At least one large institutional investor has been using unconventional benchmarks to justify the lofty price tag, comparing SpaceX not to legacy aerospace or telecom giants like Boeing or AT&T, but to high-growth AI infrastructure and software names such as Palantir Technologies, GE Vernova, and Vertiv.
This framing underscores how Musk is positioning the company as a next-generation technology platform rather than a traditional rocket or satellite business.
Musk is also making a deliberate effort to reward the retail investors who have propelled Tesla’s valuation to extraordinary heights.

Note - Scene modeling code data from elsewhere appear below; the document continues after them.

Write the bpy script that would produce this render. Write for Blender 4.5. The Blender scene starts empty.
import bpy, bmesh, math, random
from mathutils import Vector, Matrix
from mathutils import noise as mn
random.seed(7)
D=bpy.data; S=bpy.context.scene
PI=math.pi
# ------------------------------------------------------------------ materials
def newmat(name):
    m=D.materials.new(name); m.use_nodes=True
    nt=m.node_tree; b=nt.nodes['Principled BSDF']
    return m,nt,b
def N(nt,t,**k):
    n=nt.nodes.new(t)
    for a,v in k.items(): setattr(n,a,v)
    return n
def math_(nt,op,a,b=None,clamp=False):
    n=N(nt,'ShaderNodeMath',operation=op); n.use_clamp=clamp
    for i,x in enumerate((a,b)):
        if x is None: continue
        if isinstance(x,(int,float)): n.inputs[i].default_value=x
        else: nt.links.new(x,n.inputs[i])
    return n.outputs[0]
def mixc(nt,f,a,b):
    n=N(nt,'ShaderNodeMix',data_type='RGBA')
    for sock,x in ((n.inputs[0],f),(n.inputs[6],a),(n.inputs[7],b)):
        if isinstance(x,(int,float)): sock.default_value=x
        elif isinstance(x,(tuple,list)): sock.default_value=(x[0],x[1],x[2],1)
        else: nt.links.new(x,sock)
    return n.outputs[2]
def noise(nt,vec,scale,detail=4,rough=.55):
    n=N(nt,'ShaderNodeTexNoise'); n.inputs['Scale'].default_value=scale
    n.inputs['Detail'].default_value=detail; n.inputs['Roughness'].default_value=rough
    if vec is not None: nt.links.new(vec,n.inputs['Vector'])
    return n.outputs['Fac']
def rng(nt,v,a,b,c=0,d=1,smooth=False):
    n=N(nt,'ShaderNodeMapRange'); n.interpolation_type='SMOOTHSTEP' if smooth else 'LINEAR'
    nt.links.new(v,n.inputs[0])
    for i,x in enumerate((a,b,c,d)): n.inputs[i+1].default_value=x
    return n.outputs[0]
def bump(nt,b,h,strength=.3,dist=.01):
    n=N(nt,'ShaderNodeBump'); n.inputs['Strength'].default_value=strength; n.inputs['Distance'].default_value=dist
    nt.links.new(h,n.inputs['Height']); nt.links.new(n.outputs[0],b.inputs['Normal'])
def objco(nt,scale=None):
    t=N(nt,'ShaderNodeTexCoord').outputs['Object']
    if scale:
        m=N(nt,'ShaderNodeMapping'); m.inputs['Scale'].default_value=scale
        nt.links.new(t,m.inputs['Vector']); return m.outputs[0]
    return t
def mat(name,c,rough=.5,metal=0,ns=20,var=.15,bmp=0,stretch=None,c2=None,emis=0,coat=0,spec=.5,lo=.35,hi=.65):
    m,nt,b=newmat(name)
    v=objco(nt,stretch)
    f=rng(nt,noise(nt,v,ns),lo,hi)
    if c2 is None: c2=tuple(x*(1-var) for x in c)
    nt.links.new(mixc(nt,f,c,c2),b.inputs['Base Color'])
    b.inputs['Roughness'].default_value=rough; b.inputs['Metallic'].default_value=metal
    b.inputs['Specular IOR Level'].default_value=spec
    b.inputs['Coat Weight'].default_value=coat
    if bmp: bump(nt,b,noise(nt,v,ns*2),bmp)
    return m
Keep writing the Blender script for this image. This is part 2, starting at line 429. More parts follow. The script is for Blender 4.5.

Roughly 30% of the shares in the IPO are being set aside for individual investors. Musk plans to host about 1,500 retail shareholders for a tour of Starbase shortly after the formal roadshow begins in the week of June 8.
The offering will also be open to retail investors in the UK, EU, Australia, Canada, Japan, and Korea. Musk will retain voting control after the company goes public through a dual-class share structure that sharply limits other shareholders’ influence over corporate decisions.
Morgan Stanley, Bank of America, Citigroup, JPMorgan, and Goldman Sachs are serving as the lead bookrunners, with 16 additional banks involved in various institutional, retail, and international roles. The precise size of the retail allocation and final structure of the deal are expected to be finalized closer to launch.
This week’s tightly controlled briefings represent SpaceX’s best chance to shape the narrative before it steps into the glare of public markets. With Starbase showcasing reusable rockets and Starlink’s global satellite network, and Colossus highlighting its massive AI computing ambitions, the company is presenting itself not merely as a space pioneer but as a vertically integrated technology colossus spanning launch, connectivity, social media, and artificial intelligence.
A successful $75 billion raise at a $1.75 trillion valuation would shatter previous IPO records and instantly make SpaceX one of the most valuable public companies on Earth. Whether Wall Street analysts and ultimately investors buy into that vision, especially given the heavy losses tied to xAI’s buildout, will be tested in the coming weeks.